SHORT PROBLEM
Give back exactly the lines from the start of the listing to the line containing "return (o[0], o[1], o[2], 1.0)", inclusive, and nothing beyond them.

GIVEN INFORMATION

• • •

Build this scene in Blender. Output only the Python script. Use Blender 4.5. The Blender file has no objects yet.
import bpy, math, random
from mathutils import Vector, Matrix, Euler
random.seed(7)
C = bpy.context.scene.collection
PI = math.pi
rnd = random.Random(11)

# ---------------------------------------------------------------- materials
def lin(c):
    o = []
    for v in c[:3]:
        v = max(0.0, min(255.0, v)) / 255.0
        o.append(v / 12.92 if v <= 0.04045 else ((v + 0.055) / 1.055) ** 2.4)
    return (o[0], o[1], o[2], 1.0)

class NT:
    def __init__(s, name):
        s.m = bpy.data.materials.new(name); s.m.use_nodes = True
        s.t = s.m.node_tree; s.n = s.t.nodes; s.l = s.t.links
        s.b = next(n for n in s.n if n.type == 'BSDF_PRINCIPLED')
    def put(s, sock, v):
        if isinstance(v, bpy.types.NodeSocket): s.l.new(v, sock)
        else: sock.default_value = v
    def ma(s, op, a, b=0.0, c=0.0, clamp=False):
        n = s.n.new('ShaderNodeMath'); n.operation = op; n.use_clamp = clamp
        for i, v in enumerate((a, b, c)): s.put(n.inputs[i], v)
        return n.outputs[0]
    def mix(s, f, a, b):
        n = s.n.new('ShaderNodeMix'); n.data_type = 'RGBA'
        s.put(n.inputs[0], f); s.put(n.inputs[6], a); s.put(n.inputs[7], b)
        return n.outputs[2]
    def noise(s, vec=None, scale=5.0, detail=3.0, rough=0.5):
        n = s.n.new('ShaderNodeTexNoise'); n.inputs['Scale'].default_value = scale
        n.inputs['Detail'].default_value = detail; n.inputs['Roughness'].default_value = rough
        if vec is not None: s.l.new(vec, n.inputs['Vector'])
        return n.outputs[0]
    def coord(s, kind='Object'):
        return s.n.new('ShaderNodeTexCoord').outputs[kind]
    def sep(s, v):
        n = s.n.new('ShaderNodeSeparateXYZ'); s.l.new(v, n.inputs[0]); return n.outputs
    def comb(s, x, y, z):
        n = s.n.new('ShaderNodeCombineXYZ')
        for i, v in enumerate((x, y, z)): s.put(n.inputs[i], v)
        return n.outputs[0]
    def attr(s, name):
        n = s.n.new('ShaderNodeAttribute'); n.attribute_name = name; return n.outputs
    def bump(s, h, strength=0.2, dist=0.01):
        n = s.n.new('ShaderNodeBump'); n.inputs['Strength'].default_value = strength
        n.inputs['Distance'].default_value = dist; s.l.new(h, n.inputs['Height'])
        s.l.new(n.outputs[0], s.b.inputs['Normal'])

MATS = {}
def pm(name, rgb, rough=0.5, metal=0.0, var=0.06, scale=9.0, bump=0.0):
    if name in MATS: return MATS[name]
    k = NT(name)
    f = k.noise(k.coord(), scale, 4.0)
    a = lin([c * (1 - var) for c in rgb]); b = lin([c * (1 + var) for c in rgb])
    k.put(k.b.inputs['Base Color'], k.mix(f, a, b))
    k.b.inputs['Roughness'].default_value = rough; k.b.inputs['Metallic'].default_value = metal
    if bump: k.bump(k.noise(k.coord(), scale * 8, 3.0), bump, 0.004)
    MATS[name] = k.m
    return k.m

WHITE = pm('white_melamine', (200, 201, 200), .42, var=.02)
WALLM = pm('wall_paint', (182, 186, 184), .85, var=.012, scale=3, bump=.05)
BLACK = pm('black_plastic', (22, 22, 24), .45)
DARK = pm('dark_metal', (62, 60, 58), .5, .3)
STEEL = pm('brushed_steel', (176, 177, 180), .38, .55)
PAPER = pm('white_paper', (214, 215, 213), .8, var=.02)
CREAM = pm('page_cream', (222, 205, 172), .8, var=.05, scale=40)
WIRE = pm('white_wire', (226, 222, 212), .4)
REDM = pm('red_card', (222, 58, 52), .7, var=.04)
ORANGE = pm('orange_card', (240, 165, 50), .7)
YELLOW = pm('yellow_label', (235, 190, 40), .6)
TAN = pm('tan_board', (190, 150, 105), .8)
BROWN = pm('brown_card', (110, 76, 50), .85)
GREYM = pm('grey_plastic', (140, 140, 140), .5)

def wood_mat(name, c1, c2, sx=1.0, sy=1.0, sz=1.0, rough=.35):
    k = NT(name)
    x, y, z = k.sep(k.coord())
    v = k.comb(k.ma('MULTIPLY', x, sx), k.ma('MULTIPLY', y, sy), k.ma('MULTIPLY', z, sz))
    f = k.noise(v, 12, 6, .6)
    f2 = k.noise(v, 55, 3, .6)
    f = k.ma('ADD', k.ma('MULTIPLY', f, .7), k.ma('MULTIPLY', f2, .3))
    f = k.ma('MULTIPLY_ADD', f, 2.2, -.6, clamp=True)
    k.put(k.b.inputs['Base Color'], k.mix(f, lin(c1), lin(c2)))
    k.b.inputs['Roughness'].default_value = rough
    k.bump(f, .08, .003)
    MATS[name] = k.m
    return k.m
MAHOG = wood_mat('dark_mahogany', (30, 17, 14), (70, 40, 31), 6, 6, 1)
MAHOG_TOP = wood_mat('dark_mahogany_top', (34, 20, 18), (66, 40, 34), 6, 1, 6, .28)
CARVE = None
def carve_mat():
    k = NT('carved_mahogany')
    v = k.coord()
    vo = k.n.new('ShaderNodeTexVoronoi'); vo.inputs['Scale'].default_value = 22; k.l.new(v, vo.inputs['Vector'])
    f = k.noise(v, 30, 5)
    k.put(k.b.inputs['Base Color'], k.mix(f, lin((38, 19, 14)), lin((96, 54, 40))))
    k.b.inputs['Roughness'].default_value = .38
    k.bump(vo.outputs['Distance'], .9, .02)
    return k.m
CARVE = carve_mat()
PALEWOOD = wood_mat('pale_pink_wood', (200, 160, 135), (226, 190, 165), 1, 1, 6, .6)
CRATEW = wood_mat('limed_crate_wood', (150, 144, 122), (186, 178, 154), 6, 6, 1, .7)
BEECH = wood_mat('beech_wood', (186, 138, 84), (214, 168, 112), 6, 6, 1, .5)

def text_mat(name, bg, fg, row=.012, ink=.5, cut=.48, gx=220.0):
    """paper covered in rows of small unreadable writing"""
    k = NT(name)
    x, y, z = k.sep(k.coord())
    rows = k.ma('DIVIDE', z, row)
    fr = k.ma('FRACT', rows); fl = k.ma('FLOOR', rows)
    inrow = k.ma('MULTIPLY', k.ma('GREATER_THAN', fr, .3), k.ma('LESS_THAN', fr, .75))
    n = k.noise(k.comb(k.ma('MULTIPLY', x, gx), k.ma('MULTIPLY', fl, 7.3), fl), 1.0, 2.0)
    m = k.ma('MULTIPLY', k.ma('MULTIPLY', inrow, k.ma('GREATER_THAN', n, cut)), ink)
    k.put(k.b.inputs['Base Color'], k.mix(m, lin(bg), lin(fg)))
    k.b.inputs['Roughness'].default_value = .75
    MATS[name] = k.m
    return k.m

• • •

RESULT FOR THIS TASK
Build this scene in Blender. Output only the Python script. Use Blender 4.5. The Blender file has no objects yet.
import bpy, math, random
from mathutils import Vector, Matrix, Euler
random.seed(7)
C = bpy.context.scene.collection
PI = math.pi
rnd = random.Random(11)

# ---------------------------------------------------------------- materials
def lin(c):
    o = []
    for v in c[:3]:
        v = max(0.0, min(255.0, v)) / 255.0
        o.append(v / 12.92 if v <= 0.04045 else ((v + 0.055) / 1.055) ** 2.4)
    return (o[0], o[1], o[2], 1.0)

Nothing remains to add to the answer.